13. The apparatus as in claims 1 1 or 12, wherein the one or more baseband processors are further configured to process the UE capability enquiry message during a registration of the UE with the RAN node.

14. The apparatus of claim 13, wherein the calibration flag comprises a bit flag that indicates whether UE RF beamforming is calibrated.

15. The apparatus of claim 13, wherein the calibration flag comprises a bitmap field that indicates if individual antenna panels of a plurality of antenna panels of the UE are calibrated.

16. The apparatus of claim 13, wherein the calibration flag comprises a bitmap field that indicates an availability of transmit (Tx)/receive (Rx) reciprocity for RF beamforming at the UE.

17. The apparatus of claim 13, wherein the quantity of RF beamforming antenna comprises a quantity of antenna panels that the UE uses simultaneously for RF beamforming.

18. The apparatus of claim 13, wherein the HPBW RF beamforming antenna gain comprises a maximum array pattern gain minus 3dB corresponding to a gain at HPBW.

19. A computer-readable storage medium having stored thereon instructions that, when implemented by a computing device, cause the computing device to:

generate, including parameters of a user equipment (UE) corresponding to a half power beam width (HPBW) radio frequency (RF) beamforming antenna gain, a UE capability information message for a random access network (RAN) network to trigger a blockage detection signal (BDS) reconfiguration message;

process the BDS reconfiguration message that includes at least a BDS cycle; and

process a BDS with the BDS cycle.

20. The computer-readable storage medium of claim 19, wherein the instructions to process the BDS reconfiguration message that includes at least the BDS cycle further comprise instructions to process the BDS reconfiguration message further comprising a BDS ID that identifies a BDS allocation.

21 . The computer-readable storage medium of claim 19, wherein the instructions further comprise instructions to process the BDS reconfiguration message that includes a BDS start time.

22. The computer-readable storage medium as in claims 19, 20, or 21 , wherein the instructions further comprise instructions to process the BDS reconfiguration message that includes a BDS duration.

23. The computer-readable storage medium as in claims 19, 20, or 21 , wherein the instructions further comprise instructions to process the BDS reconfiguration message that includes a BDS interval.

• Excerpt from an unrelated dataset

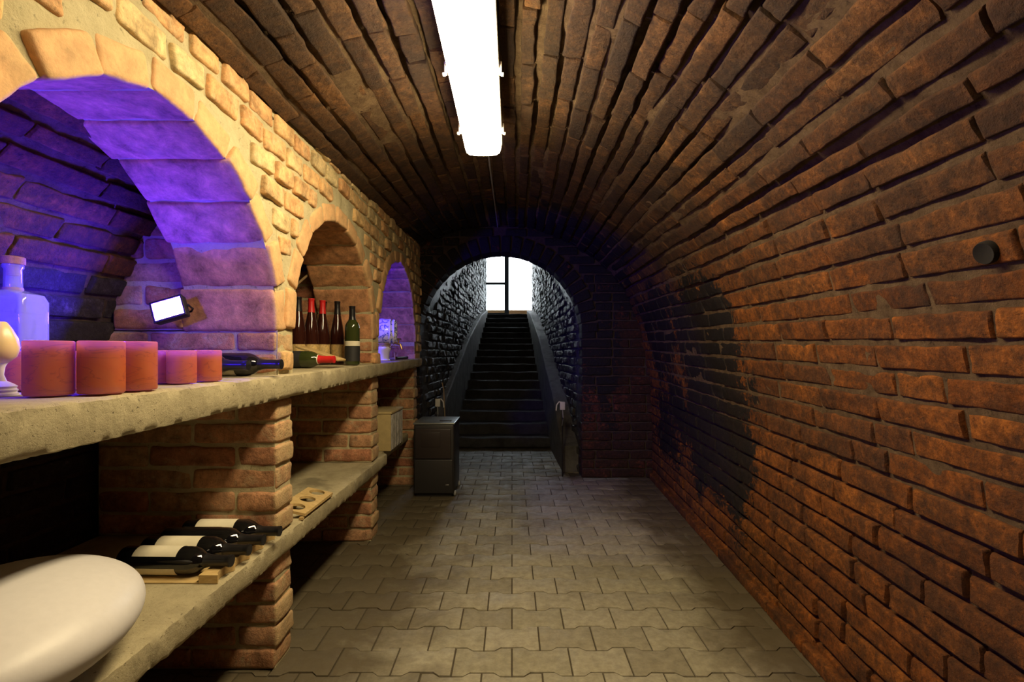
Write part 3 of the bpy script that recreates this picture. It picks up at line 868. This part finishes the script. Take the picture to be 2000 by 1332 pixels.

24. An apparatus for a radio access network (RAN) node, comprising:

electronic memory to store a calibration flag corresponding to a user equipment (UE) connected to a RAN network; and

one or more baseband processors configured to:

determine whether the calibration flag indicates that the UE is calibrated;

if the UE is calibrated, perform a calibrated beam adaptation procedure for the UE utilizing the UE transmit (Tx) beam as a UE receive (Rx) beam; and

if the UE is not calibrated, perform an un-calibrated beam adaptation procedure for the UE utilizing the UE Tx beam that is different from the UE Rx beam.

25. The apparatus of claim 24, wherein the calibrated beam adaptation procedure is configured using Tx/Rx channel reciprocity.

26. The apparatus as in claims 24 or 25, wherein the UE is calibrated if an optimal Tx beam is an optimal Rx beam.

27. The apparatus as in claims 24 or 25, wherein the UE is not calibrated if an optimal Tx beam is different from an optimal Rx beam.